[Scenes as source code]
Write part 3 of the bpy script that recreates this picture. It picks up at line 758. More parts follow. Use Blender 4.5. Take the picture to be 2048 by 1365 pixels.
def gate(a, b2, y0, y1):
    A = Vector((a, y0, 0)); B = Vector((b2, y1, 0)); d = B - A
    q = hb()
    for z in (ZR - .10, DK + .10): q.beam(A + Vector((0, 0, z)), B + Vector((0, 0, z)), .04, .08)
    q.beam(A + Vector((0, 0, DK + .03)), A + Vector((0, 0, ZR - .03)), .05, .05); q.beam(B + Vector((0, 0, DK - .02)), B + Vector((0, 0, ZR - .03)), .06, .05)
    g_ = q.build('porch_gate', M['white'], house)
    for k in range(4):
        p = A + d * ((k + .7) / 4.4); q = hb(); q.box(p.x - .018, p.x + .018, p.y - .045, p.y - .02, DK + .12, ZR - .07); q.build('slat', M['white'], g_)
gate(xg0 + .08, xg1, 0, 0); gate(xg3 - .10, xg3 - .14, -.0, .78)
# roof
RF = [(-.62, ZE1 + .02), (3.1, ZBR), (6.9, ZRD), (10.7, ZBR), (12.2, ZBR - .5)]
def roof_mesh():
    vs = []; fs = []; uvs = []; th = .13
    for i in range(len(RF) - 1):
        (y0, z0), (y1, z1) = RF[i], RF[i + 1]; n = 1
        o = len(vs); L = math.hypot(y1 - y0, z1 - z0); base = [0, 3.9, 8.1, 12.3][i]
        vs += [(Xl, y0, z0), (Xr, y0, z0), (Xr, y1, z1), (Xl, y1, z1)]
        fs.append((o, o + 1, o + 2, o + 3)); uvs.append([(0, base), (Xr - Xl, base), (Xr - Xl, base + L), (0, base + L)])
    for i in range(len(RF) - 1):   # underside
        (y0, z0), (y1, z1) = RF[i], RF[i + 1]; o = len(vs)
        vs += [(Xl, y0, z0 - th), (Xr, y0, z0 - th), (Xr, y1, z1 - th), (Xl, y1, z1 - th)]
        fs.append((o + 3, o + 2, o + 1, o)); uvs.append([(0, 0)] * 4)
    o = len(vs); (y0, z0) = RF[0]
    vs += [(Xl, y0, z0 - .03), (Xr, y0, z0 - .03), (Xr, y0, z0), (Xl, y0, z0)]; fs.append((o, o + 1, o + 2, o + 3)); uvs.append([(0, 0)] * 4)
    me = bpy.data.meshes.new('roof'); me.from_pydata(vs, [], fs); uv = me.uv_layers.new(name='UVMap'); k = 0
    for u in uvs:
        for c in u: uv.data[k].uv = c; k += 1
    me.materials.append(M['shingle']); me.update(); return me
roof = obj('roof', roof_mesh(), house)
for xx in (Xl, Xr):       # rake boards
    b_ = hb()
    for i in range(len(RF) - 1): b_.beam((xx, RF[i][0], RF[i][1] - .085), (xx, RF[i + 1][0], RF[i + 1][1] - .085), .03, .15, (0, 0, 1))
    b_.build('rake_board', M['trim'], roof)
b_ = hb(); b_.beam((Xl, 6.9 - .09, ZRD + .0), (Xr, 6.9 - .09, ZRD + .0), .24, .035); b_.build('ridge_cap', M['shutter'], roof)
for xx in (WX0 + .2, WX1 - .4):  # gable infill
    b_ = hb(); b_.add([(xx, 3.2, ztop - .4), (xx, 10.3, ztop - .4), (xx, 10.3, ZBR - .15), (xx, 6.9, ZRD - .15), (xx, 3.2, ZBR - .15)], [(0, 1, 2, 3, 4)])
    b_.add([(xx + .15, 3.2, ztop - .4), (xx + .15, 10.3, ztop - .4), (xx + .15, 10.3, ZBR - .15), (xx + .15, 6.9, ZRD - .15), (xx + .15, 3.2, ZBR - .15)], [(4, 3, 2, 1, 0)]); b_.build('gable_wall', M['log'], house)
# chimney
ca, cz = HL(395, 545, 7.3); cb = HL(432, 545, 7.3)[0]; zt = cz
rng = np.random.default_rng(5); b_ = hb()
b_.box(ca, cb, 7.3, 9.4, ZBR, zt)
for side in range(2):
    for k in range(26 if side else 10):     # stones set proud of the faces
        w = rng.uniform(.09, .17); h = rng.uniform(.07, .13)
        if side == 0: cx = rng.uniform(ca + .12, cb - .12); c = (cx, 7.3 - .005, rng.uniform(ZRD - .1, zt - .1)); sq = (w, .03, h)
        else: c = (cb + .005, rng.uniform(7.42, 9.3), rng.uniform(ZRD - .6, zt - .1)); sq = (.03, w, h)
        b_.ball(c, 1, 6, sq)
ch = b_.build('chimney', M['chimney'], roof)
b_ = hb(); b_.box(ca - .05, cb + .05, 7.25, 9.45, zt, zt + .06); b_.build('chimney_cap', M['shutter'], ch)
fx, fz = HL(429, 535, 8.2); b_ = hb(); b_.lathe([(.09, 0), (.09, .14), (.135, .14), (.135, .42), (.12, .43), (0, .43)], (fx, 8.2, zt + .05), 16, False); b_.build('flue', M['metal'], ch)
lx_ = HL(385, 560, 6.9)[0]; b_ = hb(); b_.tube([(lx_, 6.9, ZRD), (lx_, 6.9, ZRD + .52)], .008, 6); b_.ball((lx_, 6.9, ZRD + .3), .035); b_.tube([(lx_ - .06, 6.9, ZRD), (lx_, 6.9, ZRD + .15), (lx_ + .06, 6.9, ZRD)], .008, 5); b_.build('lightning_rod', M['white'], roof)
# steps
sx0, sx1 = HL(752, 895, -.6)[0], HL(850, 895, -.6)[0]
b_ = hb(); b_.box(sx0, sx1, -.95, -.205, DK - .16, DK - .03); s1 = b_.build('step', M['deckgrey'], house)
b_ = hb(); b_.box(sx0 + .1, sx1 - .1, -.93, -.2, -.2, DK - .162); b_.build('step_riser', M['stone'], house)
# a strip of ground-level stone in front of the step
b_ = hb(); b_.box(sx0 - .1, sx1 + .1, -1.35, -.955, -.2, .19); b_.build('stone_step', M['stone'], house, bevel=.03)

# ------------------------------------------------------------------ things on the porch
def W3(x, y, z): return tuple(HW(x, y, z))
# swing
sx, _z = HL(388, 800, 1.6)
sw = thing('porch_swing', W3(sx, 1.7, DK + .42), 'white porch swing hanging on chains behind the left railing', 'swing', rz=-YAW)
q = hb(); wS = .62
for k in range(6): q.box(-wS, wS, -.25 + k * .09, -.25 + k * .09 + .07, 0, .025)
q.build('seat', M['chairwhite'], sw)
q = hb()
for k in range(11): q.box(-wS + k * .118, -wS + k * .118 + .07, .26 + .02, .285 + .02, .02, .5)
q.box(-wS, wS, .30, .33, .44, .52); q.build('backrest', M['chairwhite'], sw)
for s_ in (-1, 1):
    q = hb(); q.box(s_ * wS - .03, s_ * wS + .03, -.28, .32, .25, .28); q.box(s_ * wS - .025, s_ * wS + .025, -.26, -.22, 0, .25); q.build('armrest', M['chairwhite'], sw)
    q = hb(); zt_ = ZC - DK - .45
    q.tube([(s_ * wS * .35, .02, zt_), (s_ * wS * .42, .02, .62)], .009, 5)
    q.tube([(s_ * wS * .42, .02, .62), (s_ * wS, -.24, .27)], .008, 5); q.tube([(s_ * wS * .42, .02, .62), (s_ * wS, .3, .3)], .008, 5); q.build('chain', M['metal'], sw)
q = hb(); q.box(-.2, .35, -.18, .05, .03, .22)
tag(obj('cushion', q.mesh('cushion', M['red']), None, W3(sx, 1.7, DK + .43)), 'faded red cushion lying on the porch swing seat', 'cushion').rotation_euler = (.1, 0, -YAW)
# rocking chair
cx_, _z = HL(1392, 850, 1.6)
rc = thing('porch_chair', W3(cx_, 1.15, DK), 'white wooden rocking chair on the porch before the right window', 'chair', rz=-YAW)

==

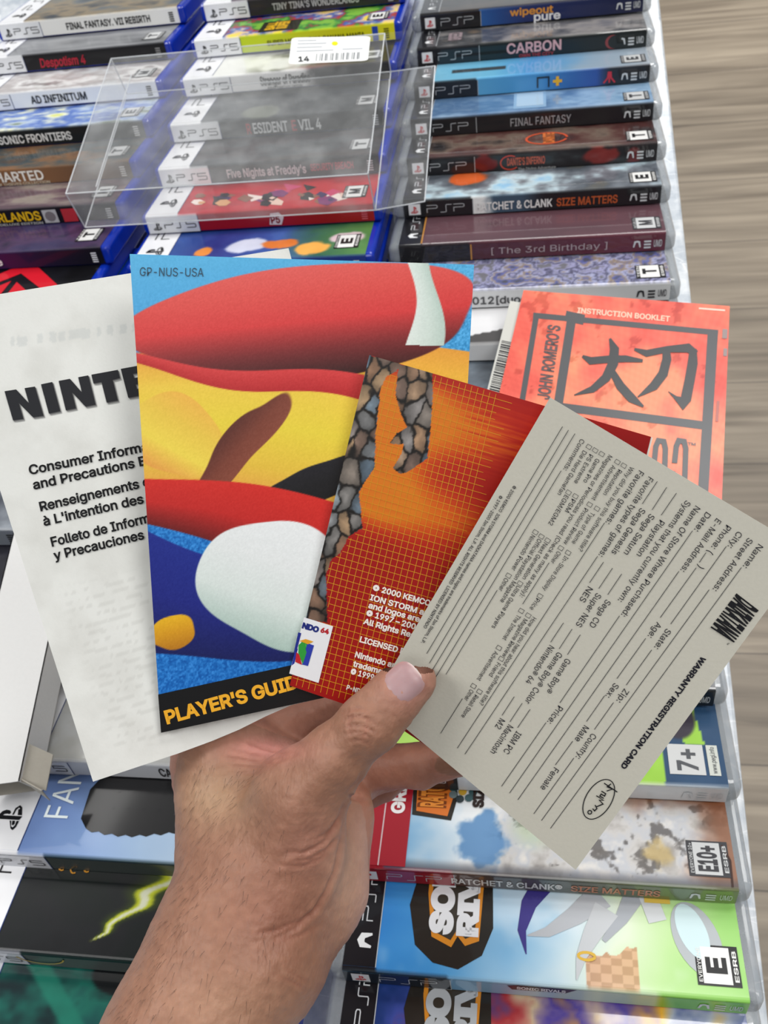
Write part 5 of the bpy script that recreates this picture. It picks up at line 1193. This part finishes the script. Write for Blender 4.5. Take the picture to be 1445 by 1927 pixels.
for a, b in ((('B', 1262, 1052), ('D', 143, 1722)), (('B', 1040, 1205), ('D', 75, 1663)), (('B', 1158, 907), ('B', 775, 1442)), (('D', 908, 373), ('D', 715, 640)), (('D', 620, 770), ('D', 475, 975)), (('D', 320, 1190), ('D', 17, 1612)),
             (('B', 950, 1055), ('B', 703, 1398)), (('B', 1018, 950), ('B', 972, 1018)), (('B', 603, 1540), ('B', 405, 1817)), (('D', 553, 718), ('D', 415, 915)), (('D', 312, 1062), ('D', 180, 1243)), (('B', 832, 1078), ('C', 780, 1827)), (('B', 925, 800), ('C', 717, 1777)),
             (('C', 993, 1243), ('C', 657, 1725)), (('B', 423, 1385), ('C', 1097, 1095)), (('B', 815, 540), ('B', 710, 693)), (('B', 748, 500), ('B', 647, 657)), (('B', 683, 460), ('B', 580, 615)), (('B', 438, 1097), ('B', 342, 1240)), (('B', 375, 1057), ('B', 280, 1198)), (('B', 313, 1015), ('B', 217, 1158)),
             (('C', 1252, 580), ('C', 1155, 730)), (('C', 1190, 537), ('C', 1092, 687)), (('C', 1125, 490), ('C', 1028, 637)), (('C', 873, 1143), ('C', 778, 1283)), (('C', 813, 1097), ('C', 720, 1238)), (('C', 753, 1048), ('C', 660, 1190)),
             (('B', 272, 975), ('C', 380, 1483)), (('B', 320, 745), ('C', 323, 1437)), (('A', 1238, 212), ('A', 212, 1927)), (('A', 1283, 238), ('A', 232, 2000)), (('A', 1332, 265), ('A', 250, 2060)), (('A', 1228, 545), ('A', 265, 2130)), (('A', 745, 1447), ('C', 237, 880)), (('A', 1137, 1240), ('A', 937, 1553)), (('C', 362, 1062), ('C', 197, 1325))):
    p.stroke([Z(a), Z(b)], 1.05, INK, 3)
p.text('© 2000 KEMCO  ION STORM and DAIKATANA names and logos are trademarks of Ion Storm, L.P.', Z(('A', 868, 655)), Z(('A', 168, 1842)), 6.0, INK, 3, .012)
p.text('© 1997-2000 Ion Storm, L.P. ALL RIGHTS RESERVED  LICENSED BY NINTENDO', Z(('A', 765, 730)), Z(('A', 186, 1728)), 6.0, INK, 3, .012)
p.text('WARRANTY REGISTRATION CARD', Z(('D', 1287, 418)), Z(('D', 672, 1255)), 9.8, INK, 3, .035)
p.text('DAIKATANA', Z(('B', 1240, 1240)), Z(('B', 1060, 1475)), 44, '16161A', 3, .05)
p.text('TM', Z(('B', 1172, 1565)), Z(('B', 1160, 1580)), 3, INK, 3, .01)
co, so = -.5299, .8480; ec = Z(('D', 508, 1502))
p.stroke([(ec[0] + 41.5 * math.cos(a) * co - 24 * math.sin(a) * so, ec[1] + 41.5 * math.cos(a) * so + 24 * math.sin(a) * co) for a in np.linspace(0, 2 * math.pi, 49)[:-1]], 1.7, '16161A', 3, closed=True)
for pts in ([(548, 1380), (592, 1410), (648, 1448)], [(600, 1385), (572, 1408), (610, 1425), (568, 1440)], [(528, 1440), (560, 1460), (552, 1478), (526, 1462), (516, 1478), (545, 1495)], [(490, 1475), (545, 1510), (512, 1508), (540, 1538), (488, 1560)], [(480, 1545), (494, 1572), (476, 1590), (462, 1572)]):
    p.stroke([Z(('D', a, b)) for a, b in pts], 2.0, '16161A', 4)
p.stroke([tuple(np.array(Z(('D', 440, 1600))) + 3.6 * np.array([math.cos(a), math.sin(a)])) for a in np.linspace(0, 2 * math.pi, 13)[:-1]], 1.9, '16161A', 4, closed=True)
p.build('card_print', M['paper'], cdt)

*Goal*
Filter out all lines lacking the word "that" and copy the rest.

*Worked answer*
Write part 3 of the bpy script that recreates this picture. It picks up at line 758. More parts follow. Use Blender 4.5. Take the picture to be 2048 by 1365 pixels.
Write part 5 of the bpy script that recreates this picture. It picks up at line 1193. This part finishes the script. Write for Blender 4.5. Take the picture to be 1445 by 1927 pixels.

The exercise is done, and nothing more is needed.